15. Ifa license is not renewed and IP 71003 is conducted, how can you formulate performance deficiencies since the licensing action has not been taken on these commitments?
a. Should we be only discussing factual based observations without context of meeting or not meeting the commitment and with no assessment of significance - how would this look and how receptive would the public be to the issue being written up without context, assessment, or action by NRC staff?
b. How can we proclaim a finding if we are still deciding over-wording in an SER listing of commitments - Should we not be waiting for a renewed license and waiting until they enter the period of extended operation before you can proclaim it a "finding".
c. Until we know what is acceptable, should the issue be written as Unresolved - see definition of URI in MC 0612 (information needed in order to determine acceptability, violation or deviation)?

IMC 0612 Section 03 definitions for an Unresolved Item:

"An issue about which more information is required to determine if it is acceptable, if it Is a finding., or if it constitutes a deviation or violation.. Such a matter may require additional information from the licensee or cannot be resolved without additional guidance or clarification/interpretation of the existing guidance (e.g.,

performance indication reporting guidance.

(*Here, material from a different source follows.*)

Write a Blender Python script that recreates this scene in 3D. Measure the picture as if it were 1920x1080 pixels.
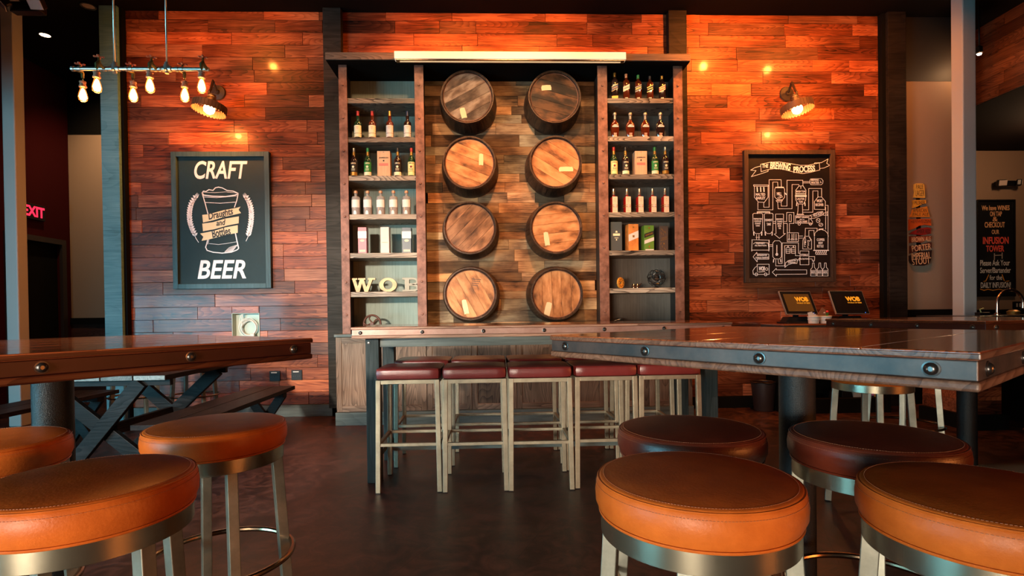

16. Don't the resident inspectors and region based inspectors implementing the ROP at a plant with a renewed license and into the period of extended operations need special training and procedures in order to guide them through problems noted during the course of ROP implementation?
17. Should a TI be developed in order to keep track of time for future budgeting use, and provide that guidance commensurate with a reasonable amount of training (guidance would include when other ROP activities can be replaced by a review of aging managing issues both from a planned or reactive effort)?
18. Based on the results of 17, should a separate procedure (7100X) be developed for the IMC 2515 Program (App. C) or as a 2515 other planned activity? Impact on Budget?
19. Others based on consensus building ???